Images of Impending Death in Journalism

Brisbane.
Over the next few days I'll be blogging from the ANZCA 2009 conference - one which I didn't have to travel very far for, as it's held right here on the QUT Creative Industries Precinct down from my office. We begin with a keynote by Barbie Zelitzer, President of the International Communication Association, whose focus is on the visual depiction of death in the news. Such images require the viewer to imagine what we cannot see, but then, news is supposed to tell us what is there. The moment of death is one of the most powerful images in the news, and raises (amongst others) a wide range of ethical issues. Key recent examples include images related to the 'war on terror', from the 11 September attacks to the hanging of Saddam Hussein.

How do images function in crisis? Today we accept ruptures between the visual and the hidden, but in news we must assume that what we see is what is; if journalism relies on images, this accepts a role which contradicts journalism's own claim to reporting the news. In journalism, denotation is privileged over connotation; this is important for the journalistic image as well as for journalism as a whole.
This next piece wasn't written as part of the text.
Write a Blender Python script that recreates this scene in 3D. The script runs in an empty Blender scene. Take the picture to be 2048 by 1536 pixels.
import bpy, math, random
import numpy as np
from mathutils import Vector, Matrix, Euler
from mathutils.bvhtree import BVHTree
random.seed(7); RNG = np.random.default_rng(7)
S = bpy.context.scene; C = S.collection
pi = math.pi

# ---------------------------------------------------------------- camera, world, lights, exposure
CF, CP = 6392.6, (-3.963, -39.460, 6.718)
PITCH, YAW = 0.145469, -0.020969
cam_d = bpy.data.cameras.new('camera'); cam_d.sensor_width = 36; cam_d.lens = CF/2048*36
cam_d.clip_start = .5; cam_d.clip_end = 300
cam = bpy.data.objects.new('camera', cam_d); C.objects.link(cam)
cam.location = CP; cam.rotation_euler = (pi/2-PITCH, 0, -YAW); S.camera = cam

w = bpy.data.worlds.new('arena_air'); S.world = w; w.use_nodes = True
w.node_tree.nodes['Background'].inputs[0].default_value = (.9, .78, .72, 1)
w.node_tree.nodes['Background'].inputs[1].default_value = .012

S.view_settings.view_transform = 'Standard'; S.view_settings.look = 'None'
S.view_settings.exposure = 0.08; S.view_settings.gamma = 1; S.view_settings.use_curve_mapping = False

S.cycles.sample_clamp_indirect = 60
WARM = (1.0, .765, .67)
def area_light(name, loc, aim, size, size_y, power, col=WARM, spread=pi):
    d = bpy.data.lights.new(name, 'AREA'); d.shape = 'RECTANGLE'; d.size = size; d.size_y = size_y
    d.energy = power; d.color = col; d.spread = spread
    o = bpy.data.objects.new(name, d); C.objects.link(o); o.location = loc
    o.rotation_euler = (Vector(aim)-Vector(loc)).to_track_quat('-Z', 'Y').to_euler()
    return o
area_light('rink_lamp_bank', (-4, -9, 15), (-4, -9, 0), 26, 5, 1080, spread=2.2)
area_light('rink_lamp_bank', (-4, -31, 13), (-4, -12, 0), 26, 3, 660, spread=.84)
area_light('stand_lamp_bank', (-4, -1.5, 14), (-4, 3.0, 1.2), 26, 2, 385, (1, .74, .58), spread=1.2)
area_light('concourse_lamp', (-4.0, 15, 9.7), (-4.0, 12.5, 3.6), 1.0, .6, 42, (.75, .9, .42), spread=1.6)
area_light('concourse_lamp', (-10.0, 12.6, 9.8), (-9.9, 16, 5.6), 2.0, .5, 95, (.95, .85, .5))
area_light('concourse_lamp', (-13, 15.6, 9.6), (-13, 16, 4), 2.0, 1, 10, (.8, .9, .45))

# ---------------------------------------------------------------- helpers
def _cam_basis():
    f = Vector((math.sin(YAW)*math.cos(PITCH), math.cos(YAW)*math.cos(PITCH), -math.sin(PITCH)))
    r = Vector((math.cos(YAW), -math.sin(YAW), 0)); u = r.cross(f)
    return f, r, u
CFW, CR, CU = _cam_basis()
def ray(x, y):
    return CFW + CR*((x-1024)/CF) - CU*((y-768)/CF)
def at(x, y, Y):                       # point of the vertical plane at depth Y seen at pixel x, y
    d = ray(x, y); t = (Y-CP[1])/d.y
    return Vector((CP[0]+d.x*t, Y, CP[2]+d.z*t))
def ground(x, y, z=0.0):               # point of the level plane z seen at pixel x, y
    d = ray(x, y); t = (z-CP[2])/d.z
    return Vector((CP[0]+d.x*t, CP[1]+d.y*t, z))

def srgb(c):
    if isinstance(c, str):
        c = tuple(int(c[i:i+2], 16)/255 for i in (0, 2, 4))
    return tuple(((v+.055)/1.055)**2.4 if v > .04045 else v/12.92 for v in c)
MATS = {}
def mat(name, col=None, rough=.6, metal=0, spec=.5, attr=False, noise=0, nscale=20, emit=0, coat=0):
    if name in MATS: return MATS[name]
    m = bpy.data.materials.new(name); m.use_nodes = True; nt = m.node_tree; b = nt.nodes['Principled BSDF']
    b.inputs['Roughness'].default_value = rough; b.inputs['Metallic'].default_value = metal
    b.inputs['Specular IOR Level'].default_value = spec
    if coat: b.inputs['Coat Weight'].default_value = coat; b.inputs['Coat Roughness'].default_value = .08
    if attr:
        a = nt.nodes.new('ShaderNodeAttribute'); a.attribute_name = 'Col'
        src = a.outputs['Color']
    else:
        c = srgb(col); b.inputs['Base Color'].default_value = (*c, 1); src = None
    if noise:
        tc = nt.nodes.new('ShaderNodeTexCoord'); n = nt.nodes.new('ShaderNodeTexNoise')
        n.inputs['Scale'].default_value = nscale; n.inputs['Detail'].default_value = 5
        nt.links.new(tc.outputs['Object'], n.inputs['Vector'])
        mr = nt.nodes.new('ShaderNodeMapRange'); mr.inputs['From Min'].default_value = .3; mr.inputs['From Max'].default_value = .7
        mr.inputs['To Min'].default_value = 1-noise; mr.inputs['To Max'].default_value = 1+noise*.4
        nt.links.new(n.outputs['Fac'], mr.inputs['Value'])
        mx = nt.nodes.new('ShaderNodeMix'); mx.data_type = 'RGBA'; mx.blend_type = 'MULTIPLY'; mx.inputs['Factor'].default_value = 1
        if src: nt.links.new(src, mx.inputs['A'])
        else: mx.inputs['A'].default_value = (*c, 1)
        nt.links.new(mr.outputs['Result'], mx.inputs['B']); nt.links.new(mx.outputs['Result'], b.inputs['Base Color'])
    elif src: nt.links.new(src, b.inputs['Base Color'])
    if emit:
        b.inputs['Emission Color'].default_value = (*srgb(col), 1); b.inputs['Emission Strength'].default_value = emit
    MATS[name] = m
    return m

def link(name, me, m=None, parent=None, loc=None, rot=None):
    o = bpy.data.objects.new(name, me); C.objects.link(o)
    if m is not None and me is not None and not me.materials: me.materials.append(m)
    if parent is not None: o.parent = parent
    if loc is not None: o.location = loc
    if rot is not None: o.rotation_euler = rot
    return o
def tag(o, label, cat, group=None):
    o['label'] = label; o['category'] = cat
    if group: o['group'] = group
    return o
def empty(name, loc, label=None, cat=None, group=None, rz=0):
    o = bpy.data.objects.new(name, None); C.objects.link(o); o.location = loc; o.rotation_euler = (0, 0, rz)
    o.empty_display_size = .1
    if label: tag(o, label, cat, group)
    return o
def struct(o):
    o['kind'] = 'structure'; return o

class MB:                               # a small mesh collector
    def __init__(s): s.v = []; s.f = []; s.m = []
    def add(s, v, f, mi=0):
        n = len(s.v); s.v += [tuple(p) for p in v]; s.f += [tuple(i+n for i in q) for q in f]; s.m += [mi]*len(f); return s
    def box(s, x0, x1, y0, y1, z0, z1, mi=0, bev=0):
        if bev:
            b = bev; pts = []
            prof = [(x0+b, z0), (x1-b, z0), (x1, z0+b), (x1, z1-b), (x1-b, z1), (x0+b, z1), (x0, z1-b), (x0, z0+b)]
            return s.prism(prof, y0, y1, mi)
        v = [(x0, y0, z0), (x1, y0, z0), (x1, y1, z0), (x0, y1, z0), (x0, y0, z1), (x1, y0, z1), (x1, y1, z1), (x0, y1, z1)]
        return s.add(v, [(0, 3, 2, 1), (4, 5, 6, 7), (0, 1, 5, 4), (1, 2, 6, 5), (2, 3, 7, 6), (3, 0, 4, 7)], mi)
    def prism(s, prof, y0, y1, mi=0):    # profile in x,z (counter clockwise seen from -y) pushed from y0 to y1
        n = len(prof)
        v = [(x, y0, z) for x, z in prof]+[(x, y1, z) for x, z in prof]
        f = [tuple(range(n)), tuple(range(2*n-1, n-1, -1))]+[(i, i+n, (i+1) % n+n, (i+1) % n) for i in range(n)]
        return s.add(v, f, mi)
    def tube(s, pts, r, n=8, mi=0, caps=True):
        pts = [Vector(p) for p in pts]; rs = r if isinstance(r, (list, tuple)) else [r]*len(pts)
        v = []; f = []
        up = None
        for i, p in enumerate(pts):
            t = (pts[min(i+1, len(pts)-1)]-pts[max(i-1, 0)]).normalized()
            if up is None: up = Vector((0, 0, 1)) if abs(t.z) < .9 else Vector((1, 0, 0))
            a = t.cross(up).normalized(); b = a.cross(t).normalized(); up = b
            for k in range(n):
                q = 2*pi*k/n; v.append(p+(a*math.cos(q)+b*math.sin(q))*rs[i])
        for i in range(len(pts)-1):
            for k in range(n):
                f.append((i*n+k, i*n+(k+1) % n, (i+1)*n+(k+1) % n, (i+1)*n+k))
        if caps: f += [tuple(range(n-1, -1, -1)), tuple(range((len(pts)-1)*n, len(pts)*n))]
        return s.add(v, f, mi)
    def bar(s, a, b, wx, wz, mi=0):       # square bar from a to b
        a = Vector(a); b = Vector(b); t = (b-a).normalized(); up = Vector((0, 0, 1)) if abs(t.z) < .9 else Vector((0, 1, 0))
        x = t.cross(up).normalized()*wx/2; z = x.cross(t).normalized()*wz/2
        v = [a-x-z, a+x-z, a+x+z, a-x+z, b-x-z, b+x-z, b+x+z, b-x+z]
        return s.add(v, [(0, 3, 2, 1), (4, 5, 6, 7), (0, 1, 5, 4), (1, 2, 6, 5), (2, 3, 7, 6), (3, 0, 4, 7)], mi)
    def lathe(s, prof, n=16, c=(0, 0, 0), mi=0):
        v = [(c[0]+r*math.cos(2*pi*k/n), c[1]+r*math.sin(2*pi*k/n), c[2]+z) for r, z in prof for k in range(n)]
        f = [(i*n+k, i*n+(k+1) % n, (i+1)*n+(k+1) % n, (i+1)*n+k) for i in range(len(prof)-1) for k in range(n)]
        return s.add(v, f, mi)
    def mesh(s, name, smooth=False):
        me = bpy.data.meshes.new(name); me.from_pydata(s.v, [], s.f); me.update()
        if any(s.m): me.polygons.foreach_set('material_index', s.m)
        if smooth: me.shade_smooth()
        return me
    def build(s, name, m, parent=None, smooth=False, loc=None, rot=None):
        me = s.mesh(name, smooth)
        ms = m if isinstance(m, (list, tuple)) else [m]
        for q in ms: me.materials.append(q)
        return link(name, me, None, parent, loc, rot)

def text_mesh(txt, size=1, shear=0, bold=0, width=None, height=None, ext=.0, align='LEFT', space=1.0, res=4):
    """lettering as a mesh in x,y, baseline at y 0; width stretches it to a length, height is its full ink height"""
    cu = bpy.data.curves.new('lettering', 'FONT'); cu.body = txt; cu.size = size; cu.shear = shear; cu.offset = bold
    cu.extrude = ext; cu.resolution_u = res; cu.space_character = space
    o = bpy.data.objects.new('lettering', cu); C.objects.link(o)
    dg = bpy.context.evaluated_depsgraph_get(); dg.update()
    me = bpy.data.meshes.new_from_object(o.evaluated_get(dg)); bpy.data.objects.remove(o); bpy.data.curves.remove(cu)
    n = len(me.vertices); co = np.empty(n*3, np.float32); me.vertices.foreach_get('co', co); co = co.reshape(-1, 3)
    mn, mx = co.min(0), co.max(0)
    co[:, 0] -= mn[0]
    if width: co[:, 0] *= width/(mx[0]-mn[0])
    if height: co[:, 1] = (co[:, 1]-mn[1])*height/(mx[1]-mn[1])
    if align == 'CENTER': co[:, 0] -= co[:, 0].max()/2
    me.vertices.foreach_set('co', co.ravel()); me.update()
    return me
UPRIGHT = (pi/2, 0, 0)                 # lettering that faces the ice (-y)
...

And yet, connotation plays a major role in photography - meaning is drawn from the interpretive frames available to the viewer.

At best, journalists are ambivalent about images and lack clear guidelines on how to use them; photography (in the field) and image selection (in editorial meetings) are far distanced from another. An overreliance on images indicates a fundamental crisis in news, then (often associated with major world crises). In addition to denotation and connotation, then, it is important to consider the image's voice: something besides denotation and connotation helps facilitate selection criteria.

We already expect a certain type of image in reporting given stories - voice elaborates what we see in images by complicating and elaborating it. Voice plays on emotions, imagination and contingency, it represents what could be rather than what is, and adds conditionality, supposal, and hypothesis. It provides a contingent, possible, liminal, uncertain, hypothetical, or playful space in which audiences are able to interpret news images and stories.

About-to-die images are particularly powerful here (and have precedents in classical painting); they are suggestive of what has gone before and what is about to follow, and of course appear in sequence and context with other images from the continuing reporting of news events. Viewers are illogically positioned as both naive and all-knowing - viewing a moment in the middle of an unfolding story, but usually also knowing from news reporting the events preceding and following it.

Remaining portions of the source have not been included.